Pasolini à vif : Diérèse 48-49
02/06/2019
Diérèse 48-49 : numéro double (printemps-été 2010), de 256 pages, 12 €, en grande partie consacré à Pier Paolo Pasolini :
Alors qu'en France Pasolini est surtout connu (célébré ?) comme cinéaste et parfois comme romancier, il est sans doute, en Italie, avant tout considéré comme un poète. Ce numéro de la "revue poétique et littéraire" Diérèse nous offre l'occasion de découvrir les poèmes d'une période cruciale de son existence. Alors qu'il enseigne à Casarsa, au cœur de son Frioul natal (lieu maternel, idyllique et comme encore intact), il est accusé de corruption de mineurs sur certains des élèves dont il a la charge - et doit alors, avec sa mère, se réfugier à Rome (notons qu'il est également exclu du Part communiste italien).
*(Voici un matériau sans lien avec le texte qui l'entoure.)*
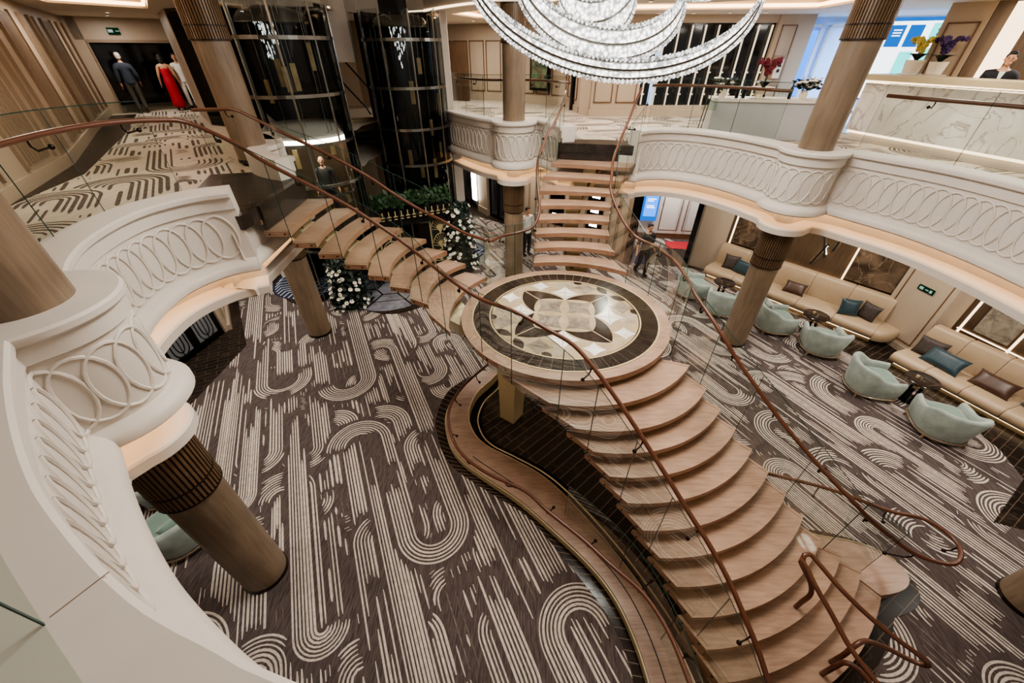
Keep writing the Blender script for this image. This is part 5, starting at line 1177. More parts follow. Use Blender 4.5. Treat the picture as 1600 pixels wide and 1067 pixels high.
# ------------------------------------------------------------------ reception: white counter, marble desk
wc = thing('reception_counter', 'white reception counter topped with orchids behind the glass balustrade', 'counter', (6.3, 11.1, ZF))
ca, cb = Vector((5.06, 11.35)), Vector((7.6, 10.75)); cu = (cb - ca).normalized(); cn = Vector((-cu.y, cu.x))
q = MB(); q.prism([tuple(ca), tuple(cb), tuple(cb + cn * .75), tuple(ca + cn * .75)], ZF, 5.06); q.build('counter_body', simple('pale grey satin front', 'A9A8A8', .25, var=.05, scale=1.5), wc, False)
q = MB(); q.prism([tuple(ca - cu * .04 - cn * .05), tuple(cb + cu * .04 - cn * .05), tuple(cb + cu * .04 + cn * .8), tuple(ca - cu * .04 + cn * .8)], 5.06, 5.12); q.build('counter_top', M['plaster'], wc, False)
md = thing('reception_desk', 'veined white marble reception desk with a bronze top and lit plinth', 'desk', (9.5, 9.5, ZF))
da, db = Vector((8.5, 11.15)), Vector((9.42, 7.3)); du = (db - da).normalized(); dn = Vector((-du.y, du.x))
if dn.x < 0: dn = -dn
def dprism(o0, o1, e, z0, z1): return [tuple(da - du * e + dn * o0), tuple(db + du * e + dn * o0), tuple(db + du * e + dn * o1), tuple(da - du * e + dn * o1)]
q = MB(); q.prism(dprism(0, .6, 0, 0, 0), ZF + .22, 5.46); q.build('marble_front', M['marble_white'], md, False)
q = MB(); q.prism(dprism(.12, .5, -.05, 0, 0), ZF, ZF + .22); q.build('plinth', M['plaster'], md, False)
q = MB(); q.prism(dprism(.06, .09, -.02, 0, 0), ZF + .16, ZF + .215); q.build('plinth_light', M['warm_soft'], md, False)
q = MB(); q.prism(dprism(-.12, .7, .12, 0, 0), 5.52, 5.63); q.build('bronze_top', M['gold_dull'], md, False)
q = MB(); q.prism(dprism(.02, .5, -.02, 0, 0), 5.46, 5.52); q.build('top_light', M['warm_soft'], md, False)
# orchids and arrangements
def orchid(label, p, potmat, petal, hgt, pr, ph_, seed, bowl=False, lean=0.0, group=None):
    rnd = random.Random(seed); t = thing('potted_orchid', label, 'plant', p, group); x, y, z = p
    q = MB()
    if bowl: q.lathe([(0, 0), (.13, 0), (.1, .05), (.06, .09), (.1, .13), (.26, .2), (.27, .24), (.24, .23), (0, .18)], p, 24)
    else: q.lathe([(0, 0), (pr * .8, 0), (pr, ph_), (pr * .92, ph_), (pr * .85, ph_ - .04), (0, ph_ - .04)], p, 24)
    q.build('pot', potmat, t); top = z + (.2 if bowl else ph_ - .03)
    q = MB()
    for k in range(12):
        a = 2 * PI * k / 12 + rnd.uniform(-.2, .2); L = rnd.uniform(.18, .3); P = []
        for i in range(5):
            s_ = i / 4; P.append((x + L * s_ * math.cos(a), y + L * s_ * math.sin(a), top + .16 * math.sin(s_ * 2.2)))
        w = [.02, .045, .05, .035, .005]
        q.grid([[(P[i][0] - w[i] * math.sin(a), P[i][1] + w[i] * math.cos(a), P[i][2]), (P[i][0] + w[i] * math.sin(a), P[i][1] - w[i] * math.cos(a), P[i][2])] for i in range(5)])
    q.build('leaves', M['leaf'], t)
    for s_ in range(4):
        a = 2 * PI * s_ / 4 + .4; P = [(x, y, top)]
        for i in range(1, 7): f = i / 6; P.append((x + (.06 + .2 * f * f) * f * math.cos(a) + lean * f, y + (.06 + .2 * f * f) * f * math.sin(a), top + hgt * math.sin(f * 1.75)))
        q = MB(); q.tube(P, .007, 5); st = q.build('flower_stem', M['leaf_mid'], t)
        q = MB()
        for i in range(2, 7):
            for j in range(3):
                c = Vector(P[i]) + Vector((rnd.uniform(-.05, .05), rnd.uniform(-.05, .05), rnd.uniform(-.04, .05)))
                for k in range(5):
                    b_ = 2 * PI * k / 5; q.ell((c.x + .028 * math.cos(b_), c.y, c.z + .028 * math.sin(b_)), (.024, .012, .024), 6, 4)
        b2 = q.build('blossoms', petal, st); b2.matrix_parent_inverse = Matrix.Identity(4)
    return t
def pc(f, d): v = ca + cu * (f * (cb - ca).length) + cn * d; return (v.x, v.y, 5.12)
orchid('crimson orchid in a footed ivory bowl at the middle of the white counter', pc(.42, .35), M['ceramic'], M['petal_red'], .55, .2, .2, 31, True)
def bouquet(label, p, seed):
    rnd = random.Random(seed); t = thing('flower_vase', label, 'flower arrangement', p, 'white bouquets on the reception counter'); x, y, z = p
    q = MB(); q.lathe([(0, 0), (.07, 0), (.09, .08), (.075, .18), (.065, .18), (.07, .08), (0, .02)], p, 18); q.build('vase', M['ceramic'], t)
    q = MB()
    def pf(): a = rnd.uniform(0, 2 * PI); R = .26 * math.sqrt(rnd.random()); return (x + R * math.cos(a), y + R * math.sin(a) * .8, z + .2 + rnd.uniform(0, .16))
    foliage(q, rnd, 130, pf, .14); q.build('leaves', M['leaf'], t, False)
    for k in range(16):
        c = pf(); q = MB()
        for j in range(5): b_ = 2 * PI * j / 5; q.ell((c[0] + .035 * math.cos(b_), c[1] + .035 * math.sin(b_), c[2] + .05), (.032, .032, .02), 6, 4)
        q.ell((c[0], c[1], c[2] + .06), (.02, .02, .02), 6, 4); q.build('white_flower', M['petal'], t)
    return t
bouquet('low bouquet of white flowers at the end of counter near the slatted window', pc(.07, .3), 41)
bouquet('bouquet of white flowers on the counter beside the upper column', pc(.78, .3), 42)
for lab, f in (('tall dark wine bottle on the counter beside the left bouquet', .2), ('dark wine bottle on the counter between left bouquet and crimson orchid', .26), ('dark bottle on the counter right of the crimson orchid', .66)):
    q = MB(); q.lathe([(0, 0), (.04, 0), (.04, .2), (.015, .27), (.015, .36), (0, .36)], pc(f, .25), 14); o = q.build('bottle', M['black_gloss'], None); tag(o, lab, 'bottle')
gp = None
for k, f in enumerate((.30, .33, .36, .55, .58, .61)):
    if gp is None:
        gp = thing('wine_glass', 'clear stemmed glass standing on the white reception counter', 'glass', (0, 0, 0), 'stemmed glasses on the white counter')
        q = MB(); q.lathe([(0, 0), (.035, 0), (.006, .01), (.006, .09), (.03, .12), (.034, .17), (.028, .21)], (0, 0, 0), 14); q.build('bowl', M['glass'], gp); gp.location = pc(f, .12)
    else: dup(gp, pc(f, .12))
yo = at(1424, 108, 11.6); orchid('yellow orchid in a square ivory pot behind the marble desk', (yo[0], yo[1], 5.63), M['ceramic'], M['petal_yellow'], .42, .2, .26, 33)
po = at(1462, 108, 11.0); orchid('purple orchid in an ivory pot beside the yellow orchid, in front of the screen', (po[0], po[1], 5.63), M['ceramic'], M['petal_purple'], .42, .18, .24, 34)
for pz, lb in ((yo, 'pale marble plinth carrying the yellow orchid behind the desk'), (po, 'pale marble plinth carrying the purple orchid behind the desk')):
    q = MB(); q.box((pz[0], pz[1], (ZF + 5.62) / 2), (.36, .36, 5.62 - ZF), .6); q.box((pz[0], pz[1], 5.6), (.4, .4, .05), .6); tag(q.build('orchid_plinth', M['marble_white'], None, False), lb, 'plinth')
# acrylic stand beside the counter
st = thing('acrylic_easel', 'slim clear stand at the left end of the white counter', 'stand', (4.8, 11.3, ZF))
for dx in (0, .25):
    q = MB(); q.tube([(4.72 + dx * .3, 11.2, ZF), (4.84 + dx * .3, 11.3, 5.2)], .014, 6); q.build('leg', M['chrome'], st)
q = MB(); q.box((4.9, 11.25, 5.0), (.35, .03, .25), -.3); q.build('tray', M['glass'], st, False); q = MB(); q.box((4.8, 11.22, ZF + .012), (.3, .2, .02)); q.build('foot_plate', M['chrome'], st, False)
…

Les poèmes traduits ici, qui datent des années 1948-1953, témoignent donc des obsessions et tourments de la crise qu'il doit alors subir. La chair, il doit se l'avouer, est bien pour lui "sexe esclave" et le désir "blasphème", mais il s'interroge : a-t-il véritablement mérité le "lynchage" qu'il pressent - pour cet "amour contenu, étonné d'être une faute" ?
La solitude lui est à la fois une malédiction et un don - mais parfois le suicide menace, quand au-dessus de lui se dresse un "crucifix de honte". L'exil l'éloigne de la "jeunesse donnée et volée", des fêtes et bals campagnards, des "calculs de lumière" sur les rives du Tagliamento - mais la découverte de Rome donne naissance à des sortes de poèmes-paysages (tableaux à la fois vivants et figés par les métaphores), où le fantasme se mêle au réel dans "la fête du flâner et regarder". Écrire (c'est pour lui une pratique quotidienne, ces poèmes constituent un véritable Journal - ce sera leur titre) permet alors de cerner un peu mieux "la vie indicible" et de répondre à ce précepte intime : "Il faut brûler pour arriver / consumé au dernier feu".